Os hotéis e restaurantes da região estão com dificuldades de oferecer água para os clientes compradores que chegam ao local, conta Fred Maia, presidente do Núcleo Gestor da Cadeia Têxtil e de Confecções de Pernambuco. "Sem a água, a coisa mais simples se torna complicada."
De acordo com Maia, o volume de peças produzido pelo polo de confecções do Agreste deve recuar em cerca de 30 milhões, de 5%, este ano. Em relação ao auge de produção da região, alcançado no ano de 2014, o recuo é de 15%. O volume produzido só não cai mais porque trabalhadores continuam na ativa, mas sem carteira assinada. Segundo Maia, o polo de confecções do Agreste emprega 130 mil pessoas informalmente.
Nos fundos da lavanderia Mamute, uma das mais tradicionais da região, o rio Capibaribe, que corta o Estado, se resume no momento a algumas pequenas poças de água, de onde desesperadamente as empresas ainda tentam tirar água com bombas. O resto do cenário são grandes pedra e solo rachado.

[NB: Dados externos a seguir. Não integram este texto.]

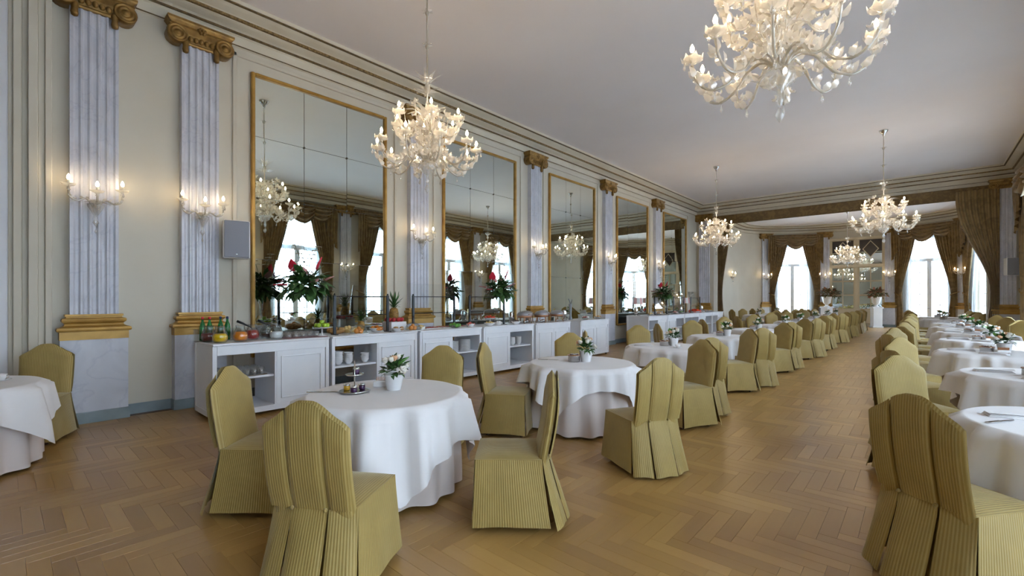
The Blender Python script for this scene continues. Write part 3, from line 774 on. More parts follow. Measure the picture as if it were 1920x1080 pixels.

Como a maioria das empresas da região, a Mamute reaproveita água da lavagem com a adição de produtos químicos. Mas água de reúso apenas minimiza o problema dos custos. O dono da Mamute, o empresário Edilson Tavares, que se elegeu prefeito de Toritama nas últimas eleições, conta que precisou reduzir seu quadro de funcionários em 40%, restando agora apenas 48 pessoas na empresa.
A situação de abastecimento do Agreste de Pernambuco é pior do que no Sertão, porque a densidade populacional da região é superior. A região não dispõe de rios perenes, o solo não é propício para poços e praticamente não há barragens com capacidade de enfrentar longas secas.
A solução em caráter definitivo para o problema passa pela transposição das águas do rio São Francisco, uma obra federal que só deve ser concluída no segundo semestre de 2017, e pela Adutora do Agreste, obra estadual com recursos federais, que levará água do canal da transposição à região. Até agora, apenas 45% da Adutora do Agreste foi executada desde 2013. Do orçamento inicial de R$ 1,38 bilhão, já foram repassados para o governo do Estado R$ 569 milhões.
A obra da adutora passou os últimos 30 meses em ritmo muito lento, por conta da queda dos repasses do governo. Nos primeiros seis meses deste ano, foram transferidos apenas R$ 30 milhões. No segundo semestre, até agora, foram mais R$ 70 milhões. Para ser concluída em 2018, a obra precisaria receber R$ 350 milhões em 2017.